TASK PROMPT ▸ The data below needs to be returned exactly, line for line.
-----
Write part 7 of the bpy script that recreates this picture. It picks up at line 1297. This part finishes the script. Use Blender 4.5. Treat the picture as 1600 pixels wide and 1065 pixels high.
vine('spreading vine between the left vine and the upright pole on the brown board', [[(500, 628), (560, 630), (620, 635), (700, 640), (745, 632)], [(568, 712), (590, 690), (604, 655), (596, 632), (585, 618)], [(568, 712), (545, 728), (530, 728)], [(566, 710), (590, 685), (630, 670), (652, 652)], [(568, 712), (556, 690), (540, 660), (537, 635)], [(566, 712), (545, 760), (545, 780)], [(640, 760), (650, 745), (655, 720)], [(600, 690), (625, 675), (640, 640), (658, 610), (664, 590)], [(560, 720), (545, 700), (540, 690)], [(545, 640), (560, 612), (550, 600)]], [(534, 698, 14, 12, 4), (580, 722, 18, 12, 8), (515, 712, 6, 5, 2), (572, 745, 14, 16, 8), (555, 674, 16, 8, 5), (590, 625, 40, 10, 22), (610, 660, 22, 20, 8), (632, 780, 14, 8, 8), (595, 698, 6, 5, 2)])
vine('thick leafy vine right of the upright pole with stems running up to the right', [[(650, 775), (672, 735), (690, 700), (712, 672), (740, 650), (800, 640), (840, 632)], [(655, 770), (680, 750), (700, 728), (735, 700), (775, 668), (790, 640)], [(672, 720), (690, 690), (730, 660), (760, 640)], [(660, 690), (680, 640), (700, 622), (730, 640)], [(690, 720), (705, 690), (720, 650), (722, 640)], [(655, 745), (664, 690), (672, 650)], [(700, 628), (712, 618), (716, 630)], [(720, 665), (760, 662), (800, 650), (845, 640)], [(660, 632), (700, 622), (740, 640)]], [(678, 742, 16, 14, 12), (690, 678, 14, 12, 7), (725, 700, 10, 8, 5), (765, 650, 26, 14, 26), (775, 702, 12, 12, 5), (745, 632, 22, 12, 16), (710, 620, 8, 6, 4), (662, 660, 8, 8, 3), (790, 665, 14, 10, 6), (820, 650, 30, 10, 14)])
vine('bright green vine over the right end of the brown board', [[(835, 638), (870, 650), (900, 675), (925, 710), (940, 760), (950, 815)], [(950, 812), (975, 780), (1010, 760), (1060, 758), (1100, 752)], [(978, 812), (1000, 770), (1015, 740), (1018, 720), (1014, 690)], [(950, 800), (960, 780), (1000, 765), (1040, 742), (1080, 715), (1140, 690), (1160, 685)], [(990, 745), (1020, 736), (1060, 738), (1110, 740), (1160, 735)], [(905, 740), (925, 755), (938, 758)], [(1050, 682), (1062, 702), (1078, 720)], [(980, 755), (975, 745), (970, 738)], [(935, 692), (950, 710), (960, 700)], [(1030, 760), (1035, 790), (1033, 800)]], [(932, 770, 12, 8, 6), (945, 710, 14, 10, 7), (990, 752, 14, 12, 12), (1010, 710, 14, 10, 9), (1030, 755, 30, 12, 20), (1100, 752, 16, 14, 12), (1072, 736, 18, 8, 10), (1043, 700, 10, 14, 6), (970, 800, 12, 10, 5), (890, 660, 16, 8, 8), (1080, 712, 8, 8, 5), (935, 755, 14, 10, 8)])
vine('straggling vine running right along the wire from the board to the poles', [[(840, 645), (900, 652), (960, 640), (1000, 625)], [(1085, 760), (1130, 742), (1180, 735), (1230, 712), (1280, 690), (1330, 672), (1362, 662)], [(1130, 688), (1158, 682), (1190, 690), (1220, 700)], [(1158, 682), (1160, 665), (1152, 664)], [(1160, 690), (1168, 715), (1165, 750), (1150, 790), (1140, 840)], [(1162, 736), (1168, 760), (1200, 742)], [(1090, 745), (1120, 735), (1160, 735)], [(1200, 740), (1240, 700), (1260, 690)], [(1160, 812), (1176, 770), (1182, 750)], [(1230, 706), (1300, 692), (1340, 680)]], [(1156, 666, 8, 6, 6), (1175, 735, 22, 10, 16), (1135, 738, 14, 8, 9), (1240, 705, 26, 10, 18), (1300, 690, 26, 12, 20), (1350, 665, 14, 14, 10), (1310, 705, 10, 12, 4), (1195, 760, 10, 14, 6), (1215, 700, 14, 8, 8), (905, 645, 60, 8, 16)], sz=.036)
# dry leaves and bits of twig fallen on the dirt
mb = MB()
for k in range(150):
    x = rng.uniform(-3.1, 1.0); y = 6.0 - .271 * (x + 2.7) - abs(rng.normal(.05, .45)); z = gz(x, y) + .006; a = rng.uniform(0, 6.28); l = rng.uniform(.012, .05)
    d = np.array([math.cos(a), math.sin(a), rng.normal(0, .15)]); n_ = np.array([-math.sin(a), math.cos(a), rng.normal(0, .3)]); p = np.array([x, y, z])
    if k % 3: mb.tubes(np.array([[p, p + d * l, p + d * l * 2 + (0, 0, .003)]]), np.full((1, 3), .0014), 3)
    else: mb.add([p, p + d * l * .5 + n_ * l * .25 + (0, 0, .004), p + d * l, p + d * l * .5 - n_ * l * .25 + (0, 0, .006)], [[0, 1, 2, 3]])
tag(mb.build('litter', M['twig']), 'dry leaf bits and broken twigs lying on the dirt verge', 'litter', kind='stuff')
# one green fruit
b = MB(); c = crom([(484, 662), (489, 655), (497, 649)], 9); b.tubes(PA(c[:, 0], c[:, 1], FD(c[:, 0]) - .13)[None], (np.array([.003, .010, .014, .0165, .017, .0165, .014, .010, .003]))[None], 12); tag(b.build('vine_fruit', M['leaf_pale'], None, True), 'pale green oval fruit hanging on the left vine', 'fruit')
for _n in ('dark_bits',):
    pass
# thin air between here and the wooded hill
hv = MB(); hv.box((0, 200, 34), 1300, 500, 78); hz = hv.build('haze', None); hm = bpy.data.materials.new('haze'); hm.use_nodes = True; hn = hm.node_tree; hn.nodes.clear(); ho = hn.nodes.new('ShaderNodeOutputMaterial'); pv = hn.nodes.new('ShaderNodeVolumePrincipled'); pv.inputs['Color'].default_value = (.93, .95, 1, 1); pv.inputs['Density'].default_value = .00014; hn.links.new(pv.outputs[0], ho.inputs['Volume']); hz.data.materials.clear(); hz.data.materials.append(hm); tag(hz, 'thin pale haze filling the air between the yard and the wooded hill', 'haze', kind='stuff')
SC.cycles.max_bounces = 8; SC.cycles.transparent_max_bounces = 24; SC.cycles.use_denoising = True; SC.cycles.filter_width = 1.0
-----
ANSWER TO THIS TASK ▸
Write part 7 of the bpy script that recreates this picture. It picks up at line 1297. This part finishes the script. Use Blender 4.5. Treat the picture as 1600 pixels wide and 1065 pixels high.
vine('spreading vine between the left vine and the upright pole on the brown board', [[(500, 628), (560, 630), (620, 635), (700, 640), (745, 632)], [(568, 712), (590, 690), (604, 655), (596, 632), (585, 618)], [(568, 712), (545, 728), (530, 728)], [(566, 710), (590, 685), (630, 670), (652, 652)], [(568, 712), (556, 690), (540, 660), (537, 635)], [(566, 712), (545, 760), (545, 780)], [(640, 760), (650, 745), (655, 720)], [(600, 690), (625, 675), (640, 640), (658, 610), (664, 590)], [(560, 720), (545, 700), (540, 690)], [(545, 640), (560, 612), (550, 600)]], [(534, 698, 14, 12, 4), (580, 722, 18, 12, 8), (515, 712, 6, 5, 2), (572, 745, 14, 16, 8), (555, 674, 16, 8, 5), (590, 625, 40, 10, 22), (610, 660, 22, 20, 8), (632, 780, 14, 8, 8), (595, 698, 6, 5, 2)])
vine('thick leafy vine right of the upright pole with stems running up to the right', [[(650, 775), (672, 735), (690, 700), (712, 672), (740, 650), (800, 640), (840, 632)], [(655, 770), (680, 750), (700, 728), (735, 700), (775, 668), (790, 640)], [(672, 720), (690, 690), (730, 660), (760, 640)], [(660, 690), (680, 640), (700, 622), (730, 640)], [(690, 720), (705, 690), (720, 650), (722, 640)], [(655, 745), (664, 690), (672, 650)], [(700, 628), (712, 618), (716, 630)], [(720, 665), (760, 662), (800, 650), (845, 640)], [(660, 632), (700, 622), (740, 640)]], [(678, 742, 16, 14, 12), (690, 678, 14, 12, 7), (725, 700, 10, 8, 5), (765, 650, 26, 14, 26), (775, 702, 12, 12, 5), (745, 632, 22, 12, 16), (710, 620, 8, 6, 4), (662, 660, 8, 8, 3), (790, 665, 14, 10, 6), (820, 650, 30, 10, 14)])
vine('bright green vine over the right end of the brown board', [[(835, 638), (870, 650), (900, 675), (925, 710), (940, 760), (950, 815)], [(950, 812), (975, 780), (1010, 760), (1060, 758), (1100, 752)], [(978, 812), (1000, 770), (1015, 740), (1018, 720), (1014, 690)], [(950, 800), (960, 780), (1000, 765), (1040, 742), (1080, 715), (1140, 690), (1160, 685)], [(990, 745), (1020, 736), (1060, 738), (1110, 740), (1160, 735)], [(905, 740), (925, 755), (938, 758)], [(1050, 682), (1062, 702), (1078, 720)], [(980, 755), (975, 745), (970, 738)], [(935, 692), (950, 710), (960, 700)], [(1030, 760), (1035, 790), (1033, 800)]], [(932, 770, 12, 8, 6), (945, 710, 14, 10, 7), (990, 752, 14, 12, 12), (1010, 710, 14, 10, 9), (1030, 755, 30, 12, 20), (1100, 752, 16, 14, 12), (1072, 736, 18, 8, 10), (1043, 700, 10, 14, 6), (970, 800, 12, 10, 5), (890, 660, 16, 8, 8), (1080, 712, 8, 8, 5), (935, 755, 14, 10, 8)])
vine('straggling vine running right along the wire from the board to the poles', [[(840, 645), (900, 652), (960, 640), (1000, 625)], [(1085, 760), (1130, 742), (1180, 735), (1230, 712), (1280, 690), (1330, 672), (1362, 662)], [(1130, 688), (1158, 682), (1190, 690), (1220, 700)], [(1158, 682), (1160, 665), (1152, 664)], [(1160, 690), (1168, 715), (1165, 750), (1150, 790), (1140, 840)], [(1162, 736), (1168, 760), (1200, 742)], [(1090, 745), (1120, 735), (1160, 735)], [(1200, 740), (1240, 700), (1260, 690)], [(1160, 812), (1176, 770), (1182, 750)], [(1230, 706), (1300, 692), (1340, 680)]], [(1156, 666, 8, 6, 6), (1175, 735, 22, 10, 16), (1135, 738, 14, 8, 9), (1240, 705, 26, 10, 18), (1300, 690, 26, 12, 20), (1350, 665, 14, 14, 10), (1310, 705, 10, 12, 4), (1195, 760, 10, 14, 6), (1215, 700, 14, 8, 8), (905, 645, 60, 8, 16)], sz=.036)
# dry leaves and bits of twig fallen on the dirt
mb = MB()
for k in range(150):
    x = rng.uniform(-3.1, 1.0); y = 6.0 - .271 * (x + 2.7) - abs(rng.normal(.05, .45)); z = gz(x, y) + .006; a = rng.uniform(0, 6.28); l = rng.uniform(.012, .05)
    d = np.array([math.cos(a), math.sin(a), rng.normal(0, .15)]); n_ = np.array([-math.sin(a), math.cos(a), rng.normal(0, .3)]); p = np.array([x, y, z])
    if k % 3: mb.tubes(np.array([[p, p + d * l, p + d * l * 2 + (0, 0, .003)]]), np.full((1, 3), .0014), 3)
    else: mb.add([p, p + d * l * .5 + n_ * l * .25 + (0, 0, .004), p + d * l, p + d * l * .5 - n_ * l * .25 + (0, 0, .006)], [[0, 1, 2, 3]])
tag(mb.build('litter', M['twig']), 'dry leaf bits and broken twigs lying on the dirt verge', 'litter', kind='stuff')
# one green fruit
b = MB(); c = crom([(484, 662), (489, 655), (497, 649)], 9); b.tubes(PA(c[:, 0], c[:, 1], FD(c[:, 0]) - .13)[None], (np.array([.003, .010, .014, .0165, .017, .0165, .014, .010, .003]))[None], 12); tag(b.build('vine_fruit', M['leaf_pale'], None, True), 'pale green oval fruit hanging on the left vine', 'fruit')
for _n in ('dark_bits',):
    pass
# thin air between here and the wooded hill
hv = MB(); hv.box((0, 200, 34), 1300, 500, 78); hz = hv.build('haze', None); hm = bpy.data.materials.new('haze'); hm.use_nodes = True; hn = hm.node_tree; hn.nodes.clear(); ho = hn.nodes.new('ShaderNodeOutputMaterial'); pv = hn.nodes.new('ShaderNodeVolumePrincipled'); pv.inputs['Color'].default_value = (.93, .95, 1, 1); pv.inputs['Density'].default_value = .00014; hn.links.new(pv.outputs[0], ho.inputs['Volume']); hz.data.materials.clear(); hz.data.materials.append(hm); tag(hz, 'thin pale haze filling the air between the yard and the wooded hill', 'haze', kind='stuff')
SC.cycles.max_bounces = 8; SC.cycles.transparent_max_bounces = 24; SC.cycles.use_denoising = True; SC.cycles.filter_width = 1.0